Magneto-Optical Structure of the MgOFBand

Abstract

The paramagnetic Faraday-rotation pattern of the MgO $F$ center has been investigated, using the ESR-optical double-resonance method, at 12 kG and 1.8°K. The rotation is centered precisely upon the familiar 4.95-eV absorption band, in agreement with the extrapolated position predicted from a previous observation on the extreme low-energy tail of the band. The $p$-state spin-orbit parameter $\gamma$ is given as - (12±3) ${\mathrm{cm}}^{-1\mathrm{}}$. The pattern is highly symmetrical, consistent with a very nearly Gaussian absorption band. The width of the pattern is about 30% less than the width which would correspond to a Gaussian absorption band with rigid magneto-optic shift, if the $F$ band is assumed to be Gaussian with the accepted half-width of 0.48 eV. This implies that noncubic electron-lattice interaction is present: The third moment of the circular dichroism (computed from the observed rotation) in fact has a value such as to indicate that noncubic modes are strongly dominant.
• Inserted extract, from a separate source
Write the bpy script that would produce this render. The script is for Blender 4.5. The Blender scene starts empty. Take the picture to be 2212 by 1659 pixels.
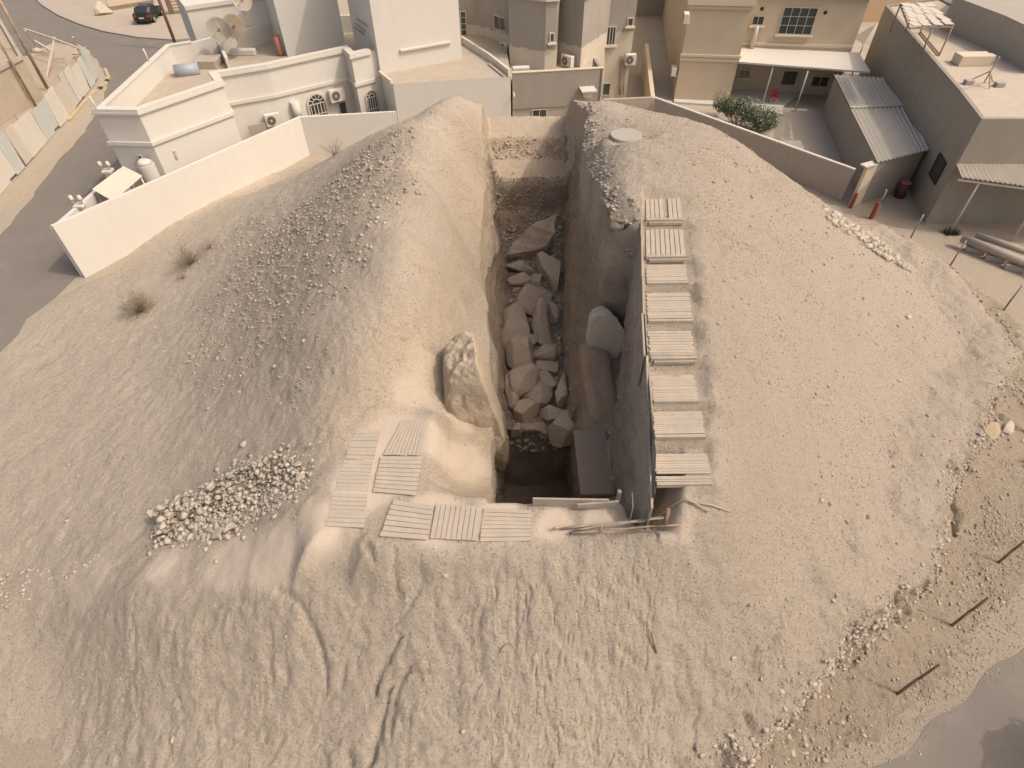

The same rotation spectrum is observed in samples of both neutron-irradiated and additively colored MgO. However, in the latter there are curious discrepancies between the apparent $F$-center densities as gauged by the absorption band intensity, the ESR signal strength, and the Faraday rotation amplitude. This is discussed in terms of a postulated near coincidence of the $F$ and $F^{\prime }$ bands, and the occurrence of $F^{\prime }-F$ conversion during the measuring operation; the connection with other observations on the $F-F^{\prime }$ relationship in MgO is indicated.